#### [WHAT THE TASK ASKS]
Repeat verbatim only the lines from the opening of the material below through the one that contains "taken.append((px, py, w".
[start DATA]
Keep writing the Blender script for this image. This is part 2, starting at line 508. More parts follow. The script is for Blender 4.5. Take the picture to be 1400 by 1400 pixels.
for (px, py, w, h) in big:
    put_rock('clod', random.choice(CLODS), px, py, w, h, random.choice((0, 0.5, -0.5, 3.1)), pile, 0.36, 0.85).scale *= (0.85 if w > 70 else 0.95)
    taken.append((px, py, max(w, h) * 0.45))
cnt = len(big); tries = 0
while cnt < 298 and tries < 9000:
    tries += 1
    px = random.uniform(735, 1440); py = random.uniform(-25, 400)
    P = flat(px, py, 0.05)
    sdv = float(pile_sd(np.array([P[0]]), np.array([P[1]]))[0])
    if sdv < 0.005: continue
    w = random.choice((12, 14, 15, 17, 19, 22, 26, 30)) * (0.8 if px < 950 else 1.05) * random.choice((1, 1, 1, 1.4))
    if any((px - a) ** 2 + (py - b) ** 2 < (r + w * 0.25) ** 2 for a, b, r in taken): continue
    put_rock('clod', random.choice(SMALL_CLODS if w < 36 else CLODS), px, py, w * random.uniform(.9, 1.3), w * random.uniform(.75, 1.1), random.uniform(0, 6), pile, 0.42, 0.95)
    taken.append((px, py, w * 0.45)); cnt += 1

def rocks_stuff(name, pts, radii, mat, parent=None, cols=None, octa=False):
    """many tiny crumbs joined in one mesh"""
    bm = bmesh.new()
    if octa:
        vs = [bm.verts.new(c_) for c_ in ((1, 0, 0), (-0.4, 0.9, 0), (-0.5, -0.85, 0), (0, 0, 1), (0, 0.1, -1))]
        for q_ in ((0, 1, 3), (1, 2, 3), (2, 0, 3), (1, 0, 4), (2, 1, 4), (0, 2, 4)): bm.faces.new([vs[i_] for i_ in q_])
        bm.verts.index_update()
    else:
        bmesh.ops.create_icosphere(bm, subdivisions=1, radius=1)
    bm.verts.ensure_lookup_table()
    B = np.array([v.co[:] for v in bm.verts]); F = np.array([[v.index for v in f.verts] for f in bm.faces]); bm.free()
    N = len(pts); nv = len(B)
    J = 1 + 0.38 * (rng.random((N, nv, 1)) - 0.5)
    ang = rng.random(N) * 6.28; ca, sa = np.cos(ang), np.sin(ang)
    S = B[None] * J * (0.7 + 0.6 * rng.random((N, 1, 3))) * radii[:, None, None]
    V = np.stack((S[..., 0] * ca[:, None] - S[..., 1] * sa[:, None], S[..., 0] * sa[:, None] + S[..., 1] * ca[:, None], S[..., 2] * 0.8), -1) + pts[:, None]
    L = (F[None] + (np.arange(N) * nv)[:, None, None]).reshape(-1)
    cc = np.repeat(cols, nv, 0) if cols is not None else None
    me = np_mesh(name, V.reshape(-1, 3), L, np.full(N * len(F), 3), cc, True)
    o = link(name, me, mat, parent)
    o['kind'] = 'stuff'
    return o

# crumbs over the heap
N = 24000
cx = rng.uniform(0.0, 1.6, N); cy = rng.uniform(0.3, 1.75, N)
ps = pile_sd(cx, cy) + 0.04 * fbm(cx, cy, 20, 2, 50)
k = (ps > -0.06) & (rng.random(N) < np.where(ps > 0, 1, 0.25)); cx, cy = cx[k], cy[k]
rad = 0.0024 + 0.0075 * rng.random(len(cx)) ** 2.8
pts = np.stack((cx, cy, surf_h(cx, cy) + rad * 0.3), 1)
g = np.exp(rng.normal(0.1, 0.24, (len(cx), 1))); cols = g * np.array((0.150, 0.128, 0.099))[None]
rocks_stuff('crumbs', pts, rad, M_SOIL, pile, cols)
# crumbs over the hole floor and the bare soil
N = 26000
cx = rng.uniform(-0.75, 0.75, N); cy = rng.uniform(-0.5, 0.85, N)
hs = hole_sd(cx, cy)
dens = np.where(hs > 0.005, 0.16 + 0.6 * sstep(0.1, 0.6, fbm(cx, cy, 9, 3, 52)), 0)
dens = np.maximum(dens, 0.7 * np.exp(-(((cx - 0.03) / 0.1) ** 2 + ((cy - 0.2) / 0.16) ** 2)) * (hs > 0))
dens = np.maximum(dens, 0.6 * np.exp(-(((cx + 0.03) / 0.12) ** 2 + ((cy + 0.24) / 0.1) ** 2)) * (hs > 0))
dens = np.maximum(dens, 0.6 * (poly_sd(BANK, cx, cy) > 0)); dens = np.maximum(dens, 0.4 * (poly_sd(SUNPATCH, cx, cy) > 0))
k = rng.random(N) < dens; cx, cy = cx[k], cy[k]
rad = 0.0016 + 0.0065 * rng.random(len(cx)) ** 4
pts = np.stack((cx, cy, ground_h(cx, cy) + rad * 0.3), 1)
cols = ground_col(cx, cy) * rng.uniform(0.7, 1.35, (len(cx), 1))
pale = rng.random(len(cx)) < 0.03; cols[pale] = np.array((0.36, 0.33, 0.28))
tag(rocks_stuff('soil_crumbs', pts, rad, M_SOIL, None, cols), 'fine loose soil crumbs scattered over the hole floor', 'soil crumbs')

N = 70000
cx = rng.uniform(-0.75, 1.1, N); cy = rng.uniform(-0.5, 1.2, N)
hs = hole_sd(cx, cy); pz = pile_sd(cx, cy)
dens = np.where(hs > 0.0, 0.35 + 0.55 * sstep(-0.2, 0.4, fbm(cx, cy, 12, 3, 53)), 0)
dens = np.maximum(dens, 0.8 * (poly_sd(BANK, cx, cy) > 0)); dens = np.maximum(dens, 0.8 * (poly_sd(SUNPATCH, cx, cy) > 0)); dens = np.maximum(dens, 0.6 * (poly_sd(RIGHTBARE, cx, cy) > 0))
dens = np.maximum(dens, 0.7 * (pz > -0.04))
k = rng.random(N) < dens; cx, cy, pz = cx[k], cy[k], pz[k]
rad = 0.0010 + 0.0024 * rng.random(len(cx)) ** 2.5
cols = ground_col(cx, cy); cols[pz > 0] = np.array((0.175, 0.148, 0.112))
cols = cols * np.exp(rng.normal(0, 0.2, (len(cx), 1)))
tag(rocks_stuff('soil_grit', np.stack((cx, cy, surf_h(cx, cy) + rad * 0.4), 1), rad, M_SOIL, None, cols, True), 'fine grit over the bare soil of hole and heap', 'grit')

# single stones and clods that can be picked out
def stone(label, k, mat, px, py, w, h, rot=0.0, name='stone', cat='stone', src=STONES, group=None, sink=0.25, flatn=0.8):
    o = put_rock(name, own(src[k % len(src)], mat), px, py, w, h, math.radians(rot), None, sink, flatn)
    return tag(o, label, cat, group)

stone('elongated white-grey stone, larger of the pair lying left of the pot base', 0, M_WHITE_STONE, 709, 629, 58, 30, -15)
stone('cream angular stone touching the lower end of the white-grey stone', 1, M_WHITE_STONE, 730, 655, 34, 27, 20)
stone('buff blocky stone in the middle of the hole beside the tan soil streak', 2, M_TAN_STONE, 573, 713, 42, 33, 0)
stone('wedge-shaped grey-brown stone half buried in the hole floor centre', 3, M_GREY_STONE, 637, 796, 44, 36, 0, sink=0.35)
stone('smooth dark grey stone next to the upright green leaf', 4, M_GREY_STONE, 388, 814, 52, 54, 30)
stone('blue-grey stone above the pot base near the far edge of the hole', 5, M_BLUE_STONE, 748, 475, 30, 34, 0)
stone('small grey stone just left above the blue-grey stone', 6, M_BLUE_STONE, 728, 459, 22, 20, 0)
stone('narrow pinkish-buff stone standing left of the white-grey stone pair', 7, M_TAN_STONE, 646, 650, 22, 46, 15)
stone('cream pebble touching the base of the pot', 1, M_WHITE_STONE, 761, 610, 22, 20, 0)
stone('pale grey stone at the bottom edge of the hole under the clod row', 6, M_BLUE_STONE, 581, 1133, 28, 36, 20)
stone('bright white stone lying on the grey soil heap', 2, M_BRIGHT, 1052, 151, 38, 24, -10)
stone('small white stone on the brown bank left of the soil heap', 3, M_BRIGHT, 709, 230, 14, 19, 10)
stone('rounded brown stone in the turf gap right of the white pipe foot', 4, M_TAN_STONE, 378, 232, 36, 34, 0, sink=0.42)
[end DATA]
#### [FULL OUTPUT]
Keep writing the Blender script for this image. This is part 2, starting at line 508. More parts follow. The script is for Blender 4.5. Take the picture to be 1400 by 1400 pixels.
for (px, py, w, h) in big:
    put_rock('clod', random.choice(CLODS), px, py, w, h, random.choice((0, 0.5, -0.5, 3.1)), pile, 0.36, 0.85).scale *= (0.85 if w > 70 else 0.95)
    taken.append((px, py, max(w, h) * 0.45))
cnt = len(big); tries = 0
while cnt < 298 and tries < 9000:
    tries += 1
    px = random.uniform(735, 1440); py = random.uniform(-25, 400)
    P = flat(px, py, 0.05)
    sdv = float(pile_sd(np.array([P[0]]), np.array([P[1]]))[0])
    if sdv < 0.005: continue
    w = random.choice((12, 14, 15, 17, 19, 22, 26, 30)) * (0.8 if px < 950 else 1.05) * random.choice((1, 1, 1, 1.4))
    if any((px - a) ** 2 + (py - b) ** 2 < (r + w * 0.25) ** 2 for a, b, r in taken): continue
    put_rock('clod', random.choice(SMALL_CLODS if w < 36 else CLODS), px, py, w * random.uniform(.9, 1.3), w * random.uniform(.75, 1.1), random.uniform(0, 6), pile, 0.42, 0.95)
    taken.append((px, py, w * 0.45)); cnt += 1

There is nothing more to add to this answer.